The task seemed daunting.

Yet, with all that data in one pile, I could see patterns evolving that I might have missed had I looked only at one day’s screen at a time. I could see the same stocks occurring time and again. If the stock was not going to meet my fundamental due diligence once, it was not going to meet it, even if it were in a different screen. I prepared a list of Stocks to Avoid to compare with screened data, and one step of my due diligence became a game of “which of these things is not like the other”. Failing my due diligence screen does not mean someone else can’t make money investing in those stocks; these are simply stocks that I don’t want to keep in my Universe watch-list.

Investor’s Business Daily screened 12,000 stocks down to 880-2200 stocks from which to choose and I chose 35 for my Universe watch-list.
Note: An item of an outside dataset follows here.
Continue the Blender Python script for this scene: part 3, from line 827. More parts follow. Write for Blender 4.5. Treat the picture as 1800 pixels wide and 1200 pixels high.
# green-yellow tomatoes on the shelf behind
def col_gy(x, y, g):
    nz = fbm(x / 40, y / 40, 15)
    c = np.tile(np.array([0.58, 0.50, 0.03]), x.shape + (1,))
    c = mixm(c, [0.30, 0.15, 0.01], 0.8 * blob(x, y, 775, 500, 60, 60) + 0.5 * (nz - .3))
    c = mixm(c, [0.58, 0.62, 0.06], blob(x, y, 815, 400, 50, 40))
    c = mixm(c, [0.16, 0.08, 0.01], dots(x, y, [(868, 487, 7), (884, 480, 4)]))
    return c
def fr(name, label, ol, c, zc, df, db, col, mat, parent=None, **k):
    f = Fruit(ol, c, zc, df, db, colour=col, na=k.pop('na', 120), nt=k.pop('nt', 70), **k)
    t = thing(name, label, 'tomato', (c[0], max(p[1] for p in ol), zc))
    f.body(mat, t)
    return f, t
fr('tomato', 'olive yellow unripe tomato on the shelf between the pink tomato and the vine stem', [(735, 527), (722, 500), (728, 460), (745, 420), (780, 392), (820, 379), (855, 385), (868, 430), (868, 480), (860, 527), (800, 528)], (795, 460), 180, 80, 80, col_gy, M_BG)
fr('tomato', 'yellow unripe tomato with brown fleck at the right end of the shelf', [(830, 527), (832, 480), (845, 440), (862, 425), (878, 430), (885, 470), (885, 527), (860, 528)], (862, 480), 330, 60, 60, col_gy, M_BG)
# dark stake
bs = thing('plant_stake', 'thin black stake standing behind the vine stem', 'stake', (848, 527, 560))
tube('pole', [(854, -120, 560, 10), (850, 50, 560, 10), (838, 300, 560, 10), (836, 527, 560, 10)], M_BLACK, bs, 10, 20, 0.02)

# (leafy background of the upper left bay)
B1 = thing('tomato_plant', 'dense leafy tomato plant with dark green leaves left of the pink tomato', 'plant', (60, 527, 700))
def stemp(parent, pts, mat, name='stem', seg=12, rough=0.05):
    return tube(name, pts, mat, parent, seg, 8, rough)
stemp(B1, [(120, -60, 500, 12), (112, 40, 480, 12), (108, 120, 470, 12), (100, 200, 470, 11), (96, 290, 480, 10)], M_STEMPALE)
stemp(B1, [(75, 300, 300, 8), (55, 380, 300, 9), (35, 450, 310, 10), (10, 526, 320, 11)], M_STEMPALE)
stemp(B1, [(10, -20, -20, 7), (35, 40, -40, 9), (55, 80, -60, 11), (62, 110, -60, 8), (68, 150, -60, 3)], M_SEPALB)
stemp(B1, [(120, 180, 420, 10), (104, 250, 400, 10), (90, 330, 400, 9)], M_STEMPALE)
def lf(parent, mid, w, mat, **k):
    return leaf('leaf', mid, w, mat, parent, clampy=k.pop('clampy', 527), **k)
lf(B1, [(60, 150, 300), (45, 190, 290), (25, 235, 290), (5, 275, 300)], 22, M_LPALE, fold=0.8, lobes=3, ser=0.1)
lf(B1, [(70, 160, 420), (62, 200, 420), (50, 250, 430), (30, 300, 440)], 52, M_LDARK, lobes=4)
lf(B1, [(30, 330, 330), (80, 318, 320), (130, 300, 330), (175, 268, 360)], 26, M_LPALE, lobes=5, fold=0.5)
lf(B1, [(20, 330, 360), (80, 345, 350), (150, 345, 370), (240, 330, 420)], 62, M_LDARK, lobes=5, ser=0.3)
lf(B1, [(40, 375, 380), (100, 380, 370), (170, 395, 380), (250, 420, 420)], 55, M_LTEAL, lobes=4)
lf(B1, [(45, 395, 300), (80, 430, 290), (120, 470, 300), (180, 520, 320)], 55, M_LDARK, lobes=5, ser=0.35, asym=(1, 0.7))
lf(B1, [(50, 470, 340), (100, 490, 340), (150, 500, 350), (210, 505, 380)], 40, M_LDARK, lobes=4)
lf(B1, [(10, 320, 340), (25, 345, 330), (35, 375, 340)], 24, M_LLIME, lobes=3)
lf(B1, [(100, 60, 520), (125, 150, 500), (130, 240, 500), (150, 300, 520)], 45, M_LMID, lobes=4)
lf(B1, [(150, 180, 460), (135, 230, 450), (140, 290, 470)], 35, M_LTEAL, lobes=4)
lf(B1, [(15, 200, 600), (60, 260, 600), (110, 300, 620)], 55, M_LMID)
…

I researched those 35 in depth for both fundamental research and technical analysis.

I felt overwhelmed when I considered ways to keep my current notes straight for 35 stocks at a time. I was also stuck on other writing projects due to my inexperience. February 12, I found an e-book by Julie Hood and its website called The Organized Writer, and it has been useful to me for my writing project, Stock Analysis. I followed her suggestions for choosing simultaneous projects and setting up a filing system.

As is the way with so many first steps of an organizing project, both my office and our study looked worse before they looked better. I emptied my file drawers of all project files, discarded what was no longer relevant to the work I wanted to do, put some of my stuff into long-term storage in the garage, and aligned my computer files to match my research files.

I was half-way through The Organized Writer when the February 27 stock market correction occurred. The focus of my writing had to change. This new system helped me adapt when urgent changes and closer deadlines occurred. One priority for my daily writing changed from the project, Portfolio Maintenance, to Trade Evaluations, writing post analysis of the completed trade. Now I am “in cash” until the next market rally begins.